Michael Wan from MUFG interprets the recently detailed interim trade agreement between the US and India, which includes tariff reductions and exemptions, as beneficial for India's external position. He anticipates that the USD/INR exchange rate could briefly dip below 90 in the coming months, though he expects the Indian Rupee's recovery to be moderate. MUFG projects the USD/INR to reach 89.50 in the first quarter of 2026 before climbing back to 93.00 by the end of that year due to factors like foreign direct investment repatriation and expanding trade deficits.
The announced tariff reductions are seen as advantageous, but the currency's gains might be limited. "The US and India have shared more insights into their interim trade deal. We view this development positively and predict the USD/INR will stand at 89.50 by March 2026 and 93.00 by December 2026," stated Wan.

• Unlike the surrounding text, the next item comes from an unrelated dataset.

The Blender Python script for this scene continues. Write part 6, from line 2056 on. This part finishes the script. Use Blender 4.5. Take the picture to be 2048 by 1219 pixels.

He further commented, "There is a strong possibility for USD/INR to fall below the 90 mark in the next few months, though the recovery is expected to be modest, reaching 89.50 in the first quarter of 2026." However, he also foresees the USD/INR rate increasing to 93.00 by the fourth quarter of 2026, influenced by ongoing FDI repatriation and import demands amidst a widening current account deficit.
Despite the overall positive outlook, Wan acknowledges the potential for political resistance within India concerning some agricultural concessions included in the deal.